In well designed language it's good for different literals to represent different things. Ideally a 1:1 relation. This avoids troubles, and makes code reading and writing less bug prone and clear. In practice such 1:1 relation is not always possible or desirable, but it's a line guide still.

In D there is already a literal that represents "empty array". Using two different literals to represent the same thing is not so do. And especially so if one of them looks much fitter to represent something else.

[] is a very good literal to represent an empty array (elsewhere I have suggested to use [:] as literal to represent empty associative array, but this is not present in D), it's clear and natural for this purpose.

In D "null" is a good literal to represent a pointer pointing to the default, zero address, etc.

Since some time ago in D the concept of array was conflated with the concept of pointer (well, fat pointer). Some of my bug reports on this have being accepted and implemented, and lately arrays are behaving less and less as pointers.

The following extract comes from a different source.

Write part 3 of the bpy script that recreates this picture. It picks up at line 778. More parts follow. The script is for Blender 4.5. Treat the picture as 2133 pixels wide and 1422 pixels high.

Refusing "null" as literal for an empty array is another step in such good direction.

In D there is some confusion between empty array and null array. It's a problem
that comes out all the time for D newbies, this is the last thread:
http://www.digitalmars.com/webnews/newsgroups.php?art_group=digitalmars.D.learn&article_id=33046

It's not just a problem for newbies, here there is a source of bugs for people that know some more D too.

I am aware this is a small breaking change. And Walter and Andrei have the right to close down this enhancement request if they want so. But there are solid reasons behind this enhancement request.


> Next time you talk about clarity take a look at your own code first.

I don't write code like that in production code.

Code is written or copied for various levels of intended usage. There are 5-minutes snippets, code for quick benchmarks or tests to show to other people, code written for online "code golf" contests, routines for small games written in a weekend, code that must be used in critical situations, library code that must be as much bug-free as possible, etc. They naturally have different level of bug-count, clarity, compactness, documentation, amount of contracts and preconditions and unit-tests, amount of brain work done on them, etc. It's wrong to think all of them must have the same characteristics and qualities.

But the most important things you are missing are:
- This enhancement request is about _language design_.
- Bugzilla is not the place for discussions about persons.